En01 Network
I have installed CentOS 7. I added “biosdevname=0 net.ifnames=0” at install time.
I still have a network name of en01 and not eth0.
How do I get eth0 when viewing ifconfig?
dmesg | grep eth0
show its being detected, and being renamed. systemd-udev renaming eth0 to en01…
I then looked in /etc/udev and dont see anything of value…
Thanks,
Jerry
4 thoughts on - En01 Network
What I’ve done on Fedora for awhile now.
I don’t use NetworkManager, so if you are using it, I don’t know, it does its own thing to network names.
Also, I do this when I have physical access to the machine.
First.
rpm -e biosdevname (This should soon not be necessary, at least in Fedora)
Then in /etc/default edit grub and add the net.ifnames=0 at the end of the kernel line.
Then grub2-mkconfig -o /boot/grub2/grub.cfg which will put it into grub2.
Next I go into /etc/sysconfig/network-scripts and name the ifcfg-* file accordingly, and also edit said file from it’s if or biosdev name to eth-whatever.
This has worked for me since Fedora began doing this.
Wouldn’t there be some configuration changes necessary in the udev net rules?
I can’t speak for EL7, but in the past I’ve had to tweak things there (as well as network-scripts) when doing chassis and/or NIC swaps in servers.
I’m catching up on some mail I’ve not yet read, so …
In another thread on the date and thread name listed below, Digimer shared the following URL [0] to her guide.

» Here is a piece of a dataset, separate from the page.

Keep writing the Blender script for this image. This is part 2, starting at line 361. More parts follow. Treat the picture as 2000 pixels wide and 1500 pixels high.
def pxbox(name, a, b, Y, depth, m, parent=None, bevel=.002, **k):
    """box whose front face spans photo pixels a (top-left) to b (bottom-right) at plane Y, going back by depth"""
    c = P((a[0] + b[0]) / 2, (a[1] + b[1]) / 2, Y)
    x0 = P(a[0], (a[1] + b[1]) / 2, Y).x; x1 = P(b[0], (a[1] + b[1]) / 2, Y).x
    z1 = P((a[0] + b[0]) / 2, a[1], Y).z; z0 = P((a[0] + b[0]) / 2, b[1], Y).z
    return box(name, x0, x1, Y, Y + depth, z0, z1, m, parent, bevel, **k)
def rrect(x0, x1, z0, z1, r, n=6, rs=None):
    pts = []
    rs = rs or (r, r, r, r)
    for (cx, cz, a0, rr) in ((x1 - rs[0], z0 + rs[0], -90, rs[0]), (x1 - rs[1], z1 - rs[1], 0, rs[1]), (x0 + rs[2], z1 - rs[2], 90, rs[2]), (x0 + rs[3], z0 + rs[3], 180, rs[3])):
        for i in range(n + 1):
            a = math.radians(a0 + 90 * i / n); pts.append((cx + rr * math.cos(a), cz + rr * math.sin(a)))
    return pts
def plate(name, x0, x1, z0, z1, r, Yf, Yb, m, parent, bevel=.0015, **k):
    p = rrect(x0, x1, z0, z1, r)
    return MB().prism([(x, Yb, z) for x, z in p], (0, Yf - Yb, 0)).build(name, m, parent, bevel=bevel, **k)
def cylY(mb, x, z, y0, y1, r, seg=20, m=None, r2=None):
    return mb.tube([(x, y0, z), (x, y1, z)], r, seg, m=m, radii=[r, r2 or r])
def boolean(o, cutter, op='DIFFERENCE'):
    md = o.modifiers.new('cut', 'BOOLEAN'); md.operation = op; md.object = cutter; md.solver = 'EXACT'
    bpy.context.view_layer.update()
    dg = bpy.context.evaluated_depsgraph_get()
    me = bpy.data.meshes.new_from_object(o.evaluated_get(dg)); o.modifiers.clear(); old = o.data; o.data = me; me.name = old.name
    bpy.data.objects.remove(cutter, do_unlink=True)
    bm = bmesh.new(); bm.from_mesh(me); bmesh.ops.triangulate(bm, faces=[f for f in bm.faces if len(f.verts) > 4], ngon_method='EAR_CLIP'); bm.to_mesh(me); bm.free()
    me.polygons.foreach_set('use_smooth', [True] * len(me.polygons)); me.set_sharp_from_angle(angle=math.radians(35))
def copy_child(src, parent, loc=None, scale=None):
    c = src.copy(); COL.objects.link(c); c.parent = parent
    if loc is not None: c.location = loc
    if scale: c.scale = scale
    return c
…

date: Fri, Oct 3, 2014 at 9:53 AMsubject: Re: [CentOS] Renaming NIC name in CentOS 7
[0]
https://alteeve.ca/w/Changing_Ethernet_Device_Names_in_EL7_and_Fedora_15%2B
[1] https://alteeve.ca/w/Digimer
I haven’t had to touch it. Looking at a laptop I have with Fedora 20,
/etc/udev/rules.d is empty, not sure about CentOS 7.